The business soon became profitable, but drained Joseph of energy, and he handed the keys to 21yo Benno Seppelt, saying as he did so ‘Make of this what you will’. Benno was only 21, and as well as fathering nine sons and four daughters, made Seppeltsfield one of South Australia’s pre-eminent wineries. In 1878 He directed that the best (fortified) wine should be lain down for 100 years before it was bottled for sale. Thus Seppeltsfield Para Liqueur was born, and to this day (and hereafter) every vintage will be celebrated as it reaches its 100th birthday.

The Seppeltsfield of today exists because the quite brilliant, but publicity shy, Warren Randall has succeeded where all others have failed since Seppeltsfield’s IPO (Initial Public Offer) in 1985. One of many initiatives was to recommission the 1888 Gravity Flow fermentation cellar that had lain idle for 30 years, despite covenants imposed by TWE as part of the agreement preventing sales of Seppeltsfield table wines other than through the cellar door until 2016. Freed of the restriction, Randall’s vision is to establish a reputation for table (still and sparkling) wines as exalted as that for its fortifieds.

Building the Seppeltsfield table wine brand began with the 2018 vintage, first marketed in 2020, with shirazs labelled ‘The Westing Single Vineyard Shiraz’ and ‘The Easting Single Vineyard Shiraz.’ Since then ‘The Northing’ and ‘The Southing’ across vintages 2019 and 2020 have been released. These geographic pointers build on research work by the then Barossa Grape and Wine Tourism Authority. The common denominator is ultra-premium shiraz from Randall’s far flung vineyard empire. And there’s more to come.

2021 Seppeltsfield No. EC3 Barossa Tinta Cao Tinta Amarela Touriga

40% each of tinta cao and tinta amarela, co-fermented, and 20% touriga. The vibrant, striking crimson-purple hue introduces a wine I drank with dinner on the day it was tasted. The bouquet is intensely floral, with rosehips, cherry blossom and eastern spices, the palate gloriously juicy yet with a mouth-watering, savoury spine.

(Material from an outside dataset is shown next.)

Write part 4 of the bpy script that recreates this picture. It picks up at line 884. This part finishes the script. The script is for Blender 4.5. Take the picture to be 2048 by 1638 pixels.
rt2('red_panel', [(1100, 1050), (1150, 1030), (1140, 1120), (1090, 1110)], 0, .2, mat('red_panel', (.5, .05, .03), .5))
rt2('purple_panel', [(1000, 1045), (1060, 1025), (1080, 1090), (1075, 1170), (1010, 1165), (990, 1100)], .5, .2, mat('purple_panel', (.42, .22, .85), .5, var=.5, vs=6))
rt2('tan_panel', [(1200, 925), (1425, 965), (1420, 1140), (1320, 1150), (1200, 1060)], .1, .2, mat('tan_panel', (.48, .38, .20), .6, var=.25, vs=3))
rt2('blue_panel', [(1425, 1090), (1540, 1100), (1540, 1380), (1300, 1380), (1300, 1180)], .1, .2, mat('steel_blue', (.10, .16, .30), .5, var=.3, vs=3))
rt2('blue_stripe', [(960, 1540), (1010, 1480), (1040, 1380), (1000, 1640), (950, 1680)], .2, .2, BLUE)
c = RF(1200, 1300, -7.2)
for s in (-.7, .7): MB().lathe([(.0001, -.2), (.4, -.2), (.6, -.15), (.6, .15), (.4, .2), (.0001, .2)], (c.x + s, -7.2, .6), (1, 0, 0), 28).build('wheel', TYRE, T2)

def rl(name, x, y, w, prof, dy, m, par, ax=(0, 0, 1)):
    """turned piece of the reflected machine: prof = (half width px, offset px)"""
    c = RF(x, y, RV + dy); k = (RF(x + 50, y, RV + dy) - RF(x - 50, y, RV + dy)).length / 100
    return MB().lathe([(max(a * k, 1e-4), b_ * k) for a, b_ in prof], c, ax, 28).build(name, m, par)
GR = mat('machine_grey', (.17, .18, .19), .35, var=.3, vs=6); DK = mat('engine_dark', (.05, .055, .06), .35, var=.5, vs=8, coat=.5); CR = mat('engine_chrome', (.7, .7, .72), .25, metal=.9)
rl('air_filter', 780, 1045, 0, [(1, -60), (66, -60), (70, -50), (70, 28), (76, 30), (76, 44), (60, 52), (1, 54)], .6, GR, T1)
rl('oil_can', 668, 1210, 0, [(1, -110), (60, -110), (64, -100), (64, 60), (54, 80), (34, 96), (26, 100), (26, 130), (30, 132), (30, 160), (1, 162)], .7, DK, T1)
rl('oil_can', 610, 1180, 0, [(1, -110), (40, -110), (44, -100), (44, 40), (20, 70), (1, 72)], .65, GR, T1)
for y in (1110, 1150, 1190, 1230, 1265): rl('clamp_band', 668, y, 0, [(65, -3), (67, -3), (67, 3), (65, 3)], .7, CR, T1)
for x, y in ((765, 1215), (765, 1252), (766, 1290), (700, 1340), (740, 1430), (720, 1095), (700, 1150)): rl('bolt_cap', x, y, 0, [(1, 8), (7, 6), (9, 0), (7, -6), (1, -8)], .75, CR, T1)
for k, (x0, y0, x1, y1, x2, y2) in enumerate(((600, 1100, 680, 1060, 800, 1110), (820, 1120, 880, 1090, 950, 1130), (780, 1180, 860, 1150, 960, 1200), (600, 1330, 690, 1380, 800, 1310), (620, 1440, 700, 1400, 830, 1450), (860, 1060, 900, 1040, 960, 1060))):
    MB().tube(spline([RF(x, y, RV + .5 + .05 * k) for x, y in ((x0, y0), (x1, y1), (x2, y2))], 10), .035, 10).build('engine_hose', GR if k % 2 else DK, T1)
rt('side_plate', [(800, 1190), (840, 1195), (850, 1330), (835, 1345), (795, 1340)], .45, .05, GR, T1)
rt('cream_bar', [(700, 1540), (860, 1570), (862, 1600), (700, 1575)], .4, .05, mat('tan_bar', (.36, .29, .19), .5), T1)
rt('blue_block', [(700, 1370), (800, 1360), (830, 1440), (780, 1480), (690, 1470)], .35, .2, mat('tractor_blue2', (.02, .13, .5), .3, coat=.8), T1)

96 points, drink to 2030, 13.5% alc, Screwcap, $50

2020 Seppeltsfield The Southing Barossa Shiraz

Fermented in the 1888 gravity cellar, matured for 14 months in new and used French hogsheads. Deep, bright crimson through to the rim. Evocative bouquet of spiced plum and cedar aromas, then a full-bodied palate that dares to have elegance and balance.

96 points, drink to 2045, 15.1% alc, Screwcap, $85

2021 Seppeltsfield Great Terraced Vineyard Barossa Grenache

Hand-picked, 80% crushed, 20% whole bunches, matured in old oak (2600l vats) for 9 months. The bright clear hue sets the tone for a wine of absolute purity, both of place and variety. Raspberry leads, studded with spices and a dusting of white pepper.